━━━ RECORDED INFORMATION ━━━

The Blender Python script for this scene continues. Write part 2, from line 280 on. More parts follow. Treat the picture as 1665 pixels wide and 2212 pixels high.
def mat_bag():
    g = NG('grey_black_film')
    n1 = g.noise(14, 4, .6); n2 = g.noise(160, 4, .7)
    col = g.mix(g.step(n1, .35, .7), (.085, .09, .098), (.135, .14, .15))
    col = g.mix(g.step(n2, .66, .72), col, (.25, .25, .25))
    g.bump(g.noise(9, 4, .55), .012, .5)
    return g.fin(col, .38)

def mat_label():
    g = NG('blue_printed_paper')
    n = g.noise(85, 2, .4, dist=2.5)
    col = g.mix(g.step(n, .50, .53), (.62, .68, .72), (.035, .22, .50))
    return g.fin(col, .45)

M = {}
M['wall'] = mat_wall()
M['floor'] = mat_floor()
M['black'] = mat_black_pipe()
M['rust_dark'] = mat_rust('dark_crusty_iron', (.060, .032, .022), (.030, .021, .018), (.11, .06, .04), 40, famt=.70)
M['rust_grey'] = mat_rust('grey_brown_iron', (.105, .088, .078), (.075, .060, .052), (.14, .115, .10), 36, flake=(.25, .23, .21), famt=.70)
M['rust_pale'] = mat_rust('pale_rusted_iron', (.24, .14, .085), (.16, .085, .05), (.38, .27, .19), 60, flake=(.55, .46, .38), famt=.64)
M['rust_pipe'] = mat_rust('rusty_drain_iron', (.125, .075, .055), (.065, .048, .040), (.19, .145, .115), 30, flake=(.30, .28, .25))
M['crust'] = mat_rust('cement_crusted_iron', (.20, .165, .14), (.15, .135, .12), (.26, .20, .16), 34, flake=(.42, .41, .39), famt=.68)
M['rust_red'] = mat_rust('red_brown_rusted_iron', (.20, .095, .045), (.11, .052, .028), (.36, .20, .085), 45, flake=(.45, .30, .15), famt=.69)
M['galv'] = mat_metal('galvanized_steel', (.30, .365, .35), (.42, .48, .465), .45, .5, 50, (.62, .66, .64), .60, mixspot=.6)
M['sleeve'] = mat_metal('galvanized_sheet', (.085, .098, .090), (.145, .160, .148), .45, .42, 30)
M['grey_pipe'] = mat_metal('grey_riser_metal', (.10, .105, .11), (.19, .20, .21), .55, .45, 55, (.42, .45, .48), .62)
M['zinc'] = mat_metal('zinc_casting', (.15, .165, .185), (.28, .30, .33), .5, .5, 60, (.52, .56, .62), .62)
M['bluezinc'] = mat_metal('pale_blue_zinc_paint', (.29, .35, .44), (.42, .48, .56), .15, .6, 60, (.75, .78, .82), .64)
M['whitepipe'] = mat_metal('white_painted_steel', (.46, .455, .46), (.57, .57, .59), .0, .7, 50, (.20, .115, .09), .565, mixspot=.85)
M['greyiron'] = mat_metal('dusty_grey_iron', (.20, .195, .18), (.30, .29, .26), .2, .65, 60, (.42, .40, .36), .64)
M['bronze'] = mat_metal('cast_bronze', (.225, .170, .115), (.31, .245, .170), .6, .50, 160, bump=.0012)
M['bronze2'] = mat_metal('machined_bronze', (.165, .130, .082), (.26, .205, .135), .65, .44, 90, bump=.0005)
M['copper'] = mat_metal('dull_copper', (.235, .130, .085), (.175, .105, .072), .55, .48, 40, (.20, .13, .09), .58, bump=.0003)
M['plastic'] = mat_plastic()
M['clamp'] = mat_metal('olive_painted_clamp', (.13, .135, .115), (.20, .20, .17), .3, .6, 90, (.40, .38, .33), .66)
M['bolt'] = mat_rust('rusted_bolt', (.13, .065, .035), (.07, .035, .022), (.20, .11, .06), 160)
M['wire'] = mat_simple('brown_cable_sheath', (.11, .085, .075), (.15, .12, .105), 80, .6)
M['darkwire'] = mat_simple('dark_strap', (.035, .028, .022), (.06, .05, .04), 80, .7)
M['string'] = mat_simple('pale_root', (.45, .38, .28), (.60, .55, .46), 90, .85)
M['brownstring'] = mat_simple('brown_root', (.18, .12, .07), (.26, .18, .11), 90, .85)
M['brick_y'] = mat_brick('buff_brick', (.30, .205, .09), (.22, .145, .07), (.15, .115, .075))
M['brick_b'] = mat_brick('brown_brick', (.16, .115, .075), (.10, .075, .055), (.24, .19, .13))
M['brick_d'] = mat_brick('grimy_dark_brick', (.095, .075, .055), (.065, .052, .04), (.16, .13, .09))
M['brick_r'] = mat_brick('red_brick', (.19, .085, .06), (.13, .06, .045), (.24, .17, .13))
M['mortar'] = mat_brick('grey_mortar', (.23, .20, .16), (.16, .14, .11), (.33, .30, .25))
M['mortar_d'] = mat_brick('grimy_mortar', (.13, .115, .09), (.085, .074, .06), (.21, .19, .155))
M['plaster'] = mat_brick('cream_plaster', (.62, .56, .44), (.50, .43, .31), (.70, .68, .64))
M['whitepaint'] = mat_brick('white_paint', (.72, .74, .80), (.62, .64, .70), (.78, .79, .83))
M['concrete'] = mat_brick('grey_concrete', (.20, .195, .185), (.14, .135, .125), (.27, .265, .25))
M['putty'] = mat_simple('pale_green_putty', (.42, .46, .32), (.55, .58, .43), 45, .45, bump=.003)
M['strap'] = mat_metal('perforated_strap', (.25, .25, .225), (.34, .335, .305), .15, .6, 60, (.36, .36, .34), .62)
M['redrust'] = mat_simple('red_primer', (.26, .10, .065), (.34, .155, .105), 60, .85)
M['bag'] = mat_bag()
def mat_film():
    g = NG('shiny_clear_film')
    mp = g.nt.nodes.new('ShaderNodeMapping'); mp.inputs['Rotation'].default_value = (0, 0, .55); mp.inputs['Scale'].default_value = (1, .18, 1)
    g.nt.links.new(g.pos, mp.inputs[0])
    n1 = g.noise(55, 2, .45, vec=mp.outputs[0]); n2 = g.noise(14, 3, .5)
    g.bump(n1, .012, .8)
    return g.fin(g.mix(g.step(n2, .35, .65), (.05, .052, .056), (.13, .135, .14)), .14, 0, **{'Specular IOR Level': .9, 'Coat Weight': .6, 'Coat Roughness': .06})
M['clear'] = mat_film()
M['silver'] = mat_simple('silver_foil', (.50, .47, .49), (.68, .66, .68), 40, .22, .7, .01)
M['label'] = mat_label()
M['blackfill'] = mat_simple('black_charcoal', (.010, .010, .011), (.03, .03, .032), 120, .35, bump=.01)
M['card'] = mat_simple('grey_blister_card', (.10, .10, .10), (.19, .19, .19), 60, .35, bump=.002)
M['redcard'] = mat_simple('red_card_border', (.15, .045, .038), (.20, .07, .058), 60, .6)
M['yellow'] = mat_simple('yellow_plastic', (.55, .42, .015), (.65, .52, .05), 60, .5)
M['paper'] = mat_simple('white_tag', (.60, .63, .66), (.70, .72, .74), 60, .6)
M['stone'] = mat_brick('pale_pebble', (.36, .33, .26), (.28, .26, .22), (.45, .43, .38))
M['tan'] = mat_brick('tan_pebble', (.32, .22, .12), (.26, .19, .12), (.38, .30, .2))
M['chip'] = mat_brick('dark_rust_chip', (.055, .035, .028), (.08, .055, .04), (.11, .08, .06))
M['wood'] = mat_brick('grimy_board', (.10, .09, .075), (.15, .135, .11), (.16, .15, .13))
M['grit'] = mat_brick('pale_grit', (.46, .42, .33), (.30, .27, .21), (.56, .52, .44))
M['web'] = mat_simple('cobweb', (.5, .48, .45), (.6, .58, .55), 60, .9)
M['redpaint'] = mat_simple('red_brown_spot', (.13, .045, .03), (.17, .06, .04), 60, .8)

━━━

• _YOUR TASK_
In the listing above, please print only the lines from the first one to the line where "return g.fin(col, .45)" appears, exactly as written, both of those lines included.

• _REPLY_
The Blender Python script for this scene continues. Write part 2, from line 280 on. More parts follow. Treat the picture as 1665 pixels wide and 2212 pixels high.
def mat_bag():
    g = NG('grey_black_film')
    n1 = g.noise(14, 4, .6); n2 = g.noise(160, 4, .7)
    col = g.mix(g.step(n1, .35, .7), (.085, .09, .098), (.135, .14, .15))
    col = g.mix(g.step(n2, .66, .72), col, (.25, .25, .25))
    g.bump(g.noise(9, 4, .55), .012, .5)
    return g.fin(col, .38)

def mat_label():
    g = NG('blue_printed_paper')
    n = g.noise(85, 2, .4, dist=2.5)
    col = g.mix(g.step(n, .50, .53), (.62, .68, .72), (.035, .22, .50))
    return g.fin(col, .45)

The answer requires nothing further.